# Data provided
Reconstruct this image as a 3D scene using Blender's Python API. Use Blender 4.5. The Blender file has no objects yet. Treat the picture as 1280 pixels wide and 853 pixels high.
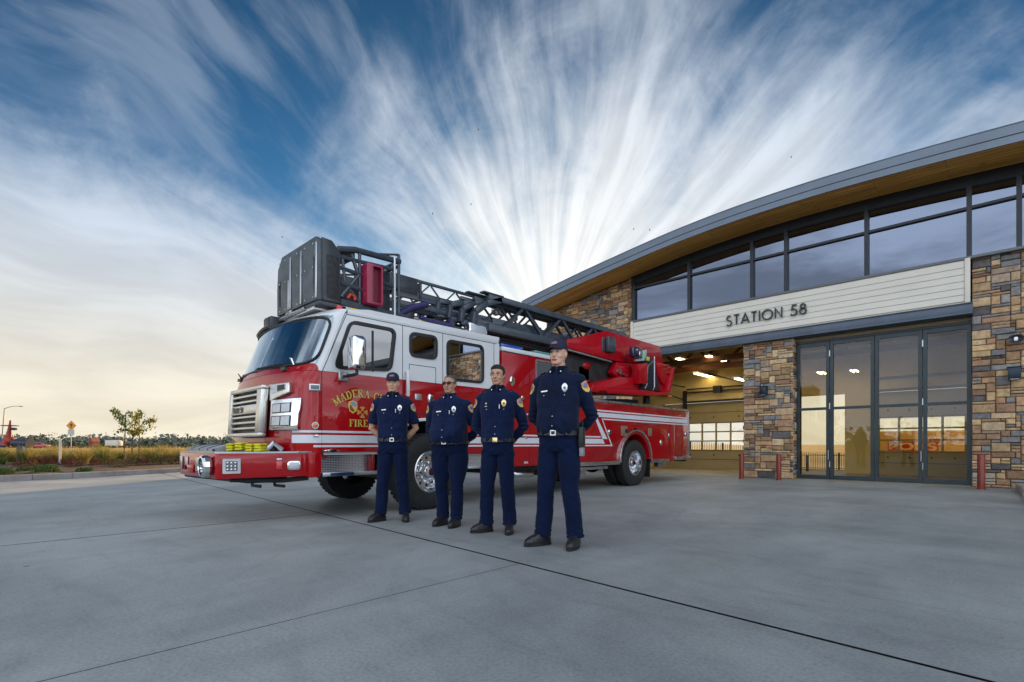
import bpy, bmesh, math, random
from mathutils import Vector, Matrix, noise
from mathutils.geometry import tessellate_polygon
random.seed(7)
SC = bpy.context.scene
COL = SC.collection
PI = math.pi
def rad(a): return math.radians(a)

# ---------------------------------------------------------------- camera
CAMH, FPX, HOR, YAW = .95, 636.0, 556.0, rad(44.04)
FW = (-math.sin(YAW), math.cos(YAW)); RT = (math.cos(YAW), math.sin(YAW))
cam_d = bpy.data.cameras.new('camera'); cam = bpy.data.objects.new('camera', cam_d); COL.objects.link(cam)
cam.location = (0, 0, CAMH); cam.rotation_euler = (PI/2, 0, YAW)
cam_d.sensor_width = 36; cam_d.lens = 36*FPX/1280; cam_d.shift_y = (HOR-426.5)/1280
cam_d.clip_start = .05; cam_d.clip_end = 6000
SC.camera = cam
def ray(px, py):
    a = (px-640)/FPX
    return Vector((FW[0]+a*RT[0], FW[1]+a*RT[1], (HOR-py)/FPX))
def onX(px, py, X):            # point of the photograph on the plane X = const
    d = ray(px, py); t = X/d.x
    return Vector((X, d.y*t, CAMH+d.z*t))
def onY(px, py, Y):
    d = ray(px, py); t = Y/d.y
    return Vector((d.x*t, Y, CAMH+d.z*t))
def onZ(px, py, z=0.):
    d = ray(px, py); t = (z-CAMH)/d.z
    return Vector((d.x*t, d.y*t, z))
def atD(px, py, t):
    d = ray(px, py)
    return Vector((d.x*t, d.y*t, CAMH+d.z*t))

# ---------------------------------------------------------------- objects
def tag(o, label=None, cat=None, group=None, kind=None):
    if label: o['label'] = label
    if cat: o['category'] = cat
    if group: o['group'] = group
    if kind: o['kind'] = kind
    return o
def thing(name, loc, label, cat, group=None, rz=0):
    o = bpy.data.objects.new(name, None); COL.objects.link(o)
    o.location = loc; o.rotation_euler = (0, 0, rz); o.empty_display_size = .2
    return tag(o, label, cat, group)
def finish(name, me, mat, parent, local=False, smooth=None):
    o = bpy.data.objects.new(name, me); COL.objects.link(o)
    if mat is not None:
        for m in (mat if isinstance(mat, (list, tuple)) else [mat]): me.materials.append(m)
    if parent is not None:
        o.parent = parent
        if not local:
            r = parent
            while r.parent: r = r.parent
            me.transform(Matrix.Translation(-Vector(r.location)))
    if smooth is not None:
        me.shade_smooth(); me.set_sharp_from_angle(angle=rad(smooth))
    return o
def mk(name, bm, mat, parent=None, bevel=0, seg=2, smooth=35, local=False):
    if bevel:
        bm.normal_update()
        es = [e for e in bm.edges if len(e.link_faces) == 2 and e.calc_face_angle(0) > rad(28)]
        bmesh.ops.bevel(bm, geom=es, offset=bevel, segments=seg, profile=.5, affect='EDGES', clamp_overlap=True)
    me = bpy.data.meshes.new(name); bm.to_mesh(me); bm.free()
    return finish(name, me, mat, parent, local, smooth)
def B(): return bmesh.new()
def box(bm, x0, x1, y0, y1, z0, z1, mi=0):
    v = [bm.verts.new((x, y, z)) for z in (z0, z1) for y in (y0, y1) for x in (x0, x1)]
    fs = [(0,2,3,1),(4,5,7,6),(0,1,5,4),(2,6,7,3),(0,4,6,2),(1,3,7,5)]
    for f in fs:
        ff = bm.faces.new([v[i] for i in f]); ff.material_index = mi
    return bm
def boxm(bm, M, sx, sy, sz):   # box of full size around origin, through matrix
    v = [bm.verts.new(M @ Vector((x*sx/2, y*sy/2, z*sz/2))) for z in (-1, 1) for y in (-1, 1) for x in (-1, 1)]
    for f in [(0,2,3,1),(4,5,7,6),(0,1,5,4),(2,6,7,3),(0,4,6,2),(1,3,7,5)]: bm.faces.new([v[i] for i in f])
    return bm
AX = {'x': (lambda u, v, w: (w, u, v)), 'y': (lambda u, v, w: (u, w, v)), 'z': (lambda u, v, w: (u, v, w))}
def prism(bm, pts, w0, w1, ax='x', holes=(), mi=0):
    """polygon (with holes) extruded along an axis; pts: (y,z) for x, (x,z) for y, (x,y) for z"""
    f = AX[ax]
    loops = [list(pts)] + [list(h) for h in holes]
    tri = tessellate_polygon([[Vector((p[0], p[1], 0)) for p in l] for l in loops])
    flat = [p for l in loops for p in l]
    a = [bm.verts.new(f(p[0], p[1], w0)) for p in flat]; b = [bm.verts.new(f(p[0], p[1], w1)) for p in flat]
    if not holes:
        try:
            bm.faces.new(a).material_index = mi; bm.faces.new(b[::-1]).material_index = mi
        except ValueError: pass
    else:
        for t in tri:
            try: bm.faces.new([a[i] for i in t]).material_index = mi; bm.faces.new([b[i] for i in reversed(t)]).material_index = mi
            except ValueError: pass
    k = 0
    for l in loops:
        n = len(l)
        for i in range(n):
            j = (i+1) % n
            bm.faces.new([a[k+i], a[k+j], b[k+j], b[k+i]]).material_index = mi
        k += n
    bmesh.ops.recalc_face_normals(bm, faces=bm.faces)
    return bm
def sheet(bm, pts, w, ax='x', holes=()):
    f = AX[ax]; loops = [list(pts)]+[list(h) for h in holes]
    tri = tessellate_polygon([[Vector((p[0], p[1], 0)) for p in l] for l in loops])
    vs = [bm.verts.new(f(p[0], p[1], w)) for l in loops for p in l]
    for t in tri: bm.faces.new([vs[i] for i in t])
    return bm
def frame_of(d):
    d = d.normalized(); u = Vector((0, 0, 1)) if abs(d.z) < .9 else Vector((1, 0, 0))
    s = d.cross(u).normalized(); return s, s.cross(d).normalized()
def tube(bm, pts, r, n=8, caps=True, sq=1.0, twist=0):
    """tube through points; r a number or one per point; sq flattens it"""
    pts = [Vector(p) for p in pts]
    R = r if isinstance(r, (list, tuple)) else [r]*len(pts)
    rings = []; s = None
    for i, p in enumerate(pts):
        d = (pts[min(i+1, len(pts)-1)]-pts[max(i-1, 0)])
        if s is None: s, u = frame_of(d)
        else:
            dn = d.normalized(); s = (s-dn*s.dot(dn)).normalized(); u = s.cross(dn).normalized()
        rings.append([bm.verts.new(p+s*math.cos(2*PI*k/n+twist)*R[i]+u*math.sin(2*PI*k/n+twist)*R[i]*sq) for k in range(n)])
    for a, b in zip(rings, rings[1:]):
        for k in range(n): bm.faces.new([a[k], a[(k+1) % n], b[(k+1) % n], b[k]])
    if caps: bm.faces.new(rings[0][::-1]); bm.faces.new(rings[-1])
    return bm
def bar(bm, p, q, w, h=None):   # rectangular bar between points
    p, q = Vector(p), Vector(q); d = q-p; s, u = frame_of(d); h = h or w
    M = Matrix.Translation((p+q)/2) @ Matrix((s, d.normalized(), u)).transposed().to_4x4()
    return boxm(bm, M, w, d.length, h)
def lathe(bm, prof, c, ax='x', n=32, mi=0, cap=True):
    """prof: (radius, offset along axis); about centre c"""
    c = Vector(c); rings = []
    for r, w in prof:
        ring = []
        for k in range(n):
            a = 2*PI*k/n; u, v = math.cos(a)*r, math.sin(a)*r
            o = {'x': (w, u, v), 'y': (u, w, v), 'z': (u, v, w)}[ax]
            ring.append(bm.verts.new(c+Vector(o)))
        rings.append(ring)
    for a, b in zip(rings, rings[1:]):
        for k in range(n):
            f = bm.faces.new([a[k], a[(k+1) % n], b[(k+1) % n], b[k]]); f.material_index = mi
    for ring in ((rings[0], rings[-1]) if cap else ()):
        try: bm.faces.new(ring).material_index = mi
        except ValueError: pass
    bmesh.ops.recalc_face_normals(bm, faces=bm.faces)
    return bm
def rings_loft(bm, rings, n=24, e=2.0):
    """rings of (cx,cy,cz,rx,ry) horizontal superellipses, closed"""
    L = []
    for cx, cy, cz, rx, ry in rings:
        ring = []
        for k in range(n):
            a = 2*PI*k/n; ca, sa = math.cos(a), math.sin(a)
            x = math.copysign(abs(ca)**(2/e), ca)*rx; y = math.copysign(abs(sa)**(2/e), sa)*ry
            ring.append(bm.verts.new((cx+x, cy+y, cz)))
        L.append(ring)
    for a, b in zip(L, L[1:]):
        for k in range(n): bm.faces.new([a[k], a[(k+1) % n], b[(k+1) % n], b[k]])
    bm.faces.new(L[0][::-1]); bm.faces.new(L[-1])
    bmesh.ops.recalc_face_normals(bm, faces=bm.faces)
    return bm
def ball(bm, c, r, n=12, m=8):
    c = Vector(c); r = r if isinstance(r, (tuple, list)) else (r, r, r)
    rows = [[bm.verts.new(c+Vector((r[0]*math.cos(2*PI*k/n)*math.sin(PI*j/m), r[1]*math.sin(2*PI*k/n)*math.sin(PI*j/m), r[2]*math.cos(PI*j/m)))) for k in range(n)] for j in range(1, m)]
    t = bm.verts.new(c+Vector((0, 0, r[2]))); b = bm.verts.new(c-Vector((0, 0, r[2])))
    for k in range(n):
        bm.faces.new([t, rows[0][k], rows[0][(k+1) % n]]); bm.faces.new([b, rows[-1][(k+1) % n], rows[-1][k]])
    for a, q in zip(rows, rows[1:]):
        for k in range(n): bm.faces.new([a[k], q[k], q[(k+1) % n], a[(k+1) % n]])
    return bm
def rrect(x0, x1, z0, z1, r, n=5):
    P = []
    for cx, cz, a0 in ((x1-r, z1-r, 0), (x0+r, z1-r, 90), (x0+r, z0+r, 180), (x1-r, z0+r, 270)):
        for k in range(n+1):
            a = rad(a0+90*k/n); P.append((cx+r*math.cos(a), cz+r*math.sin(a)))
    return P
def rpoly(pts, r, n=4):        # rounded polygon from corner points
    out = []; m = len(pts)
    for i in range(m):
        p = Vector(pts[i]).to_2d(); a = Vector(pts[i-1]).to_2d(); b = Vector(pts[(i+1) % m]).to_2d()
        da = (a-p); db = (b-p); rr = min(r, da.length*.45, db.length*.45)
        A = p+da.normalized()*rr; Bq = p+db.normalized()*rr
        for k in range(n+1):
            t = k/n; q = A*(1-t)**2+p*2*t*(1-t)+Bq*t*t; out.append((q.x, q.y))
    return out
def inset(pts, d):             # offset a (roughly convex) polygon inward
    c = Vector((sum(p[0] for p in pts)/len(pts), sum(p[1] for p in pts)/len(pts))); out = []
    m = len(pts); area = sum(pts[i-1][0]*pts[i][1]-pts[i][0]*pts[i-1][1] for i in range(m)); s = 1 if area > 0 else -1
    for i in range(m):
        a = Vector(pts[i-1]); b = Vector(pts[(i+1) % m]); t = (b-a).normalized(); nn = Vector((-t.y, t.x))*s
        out.append((pts[i][0]+nn.x*d, pts[i][1]+nn.y*d))
    return out
def copy_tree(o, parent=None):
    c = o.copy(); COL.objects.link(c); c.parent = parent
    for ch in list(o.children): copy_tree(ch, c)
    return c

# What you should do
Restate, line by line and word for word, everything from the top of the material through the line that contains "def rad(a): return math.radians(a)". Leave pictures out.

# The answer
Reconstruct this image as a 3D scene using Blender's Python API. Use Blender 4.5. The Blender file has no objects yet. Treat the picture as 1280 pixels wide and 853 pixels high.
import bpy, bmesh, math, random
from mathutils import Vector, Matrix, noise
from mathutils.geometry import tessellate_polygon
random.seed(7)
SC = bpy.context.scene
COL = SC.collection
PI = math.pi
def rad(a): return math.radians(a)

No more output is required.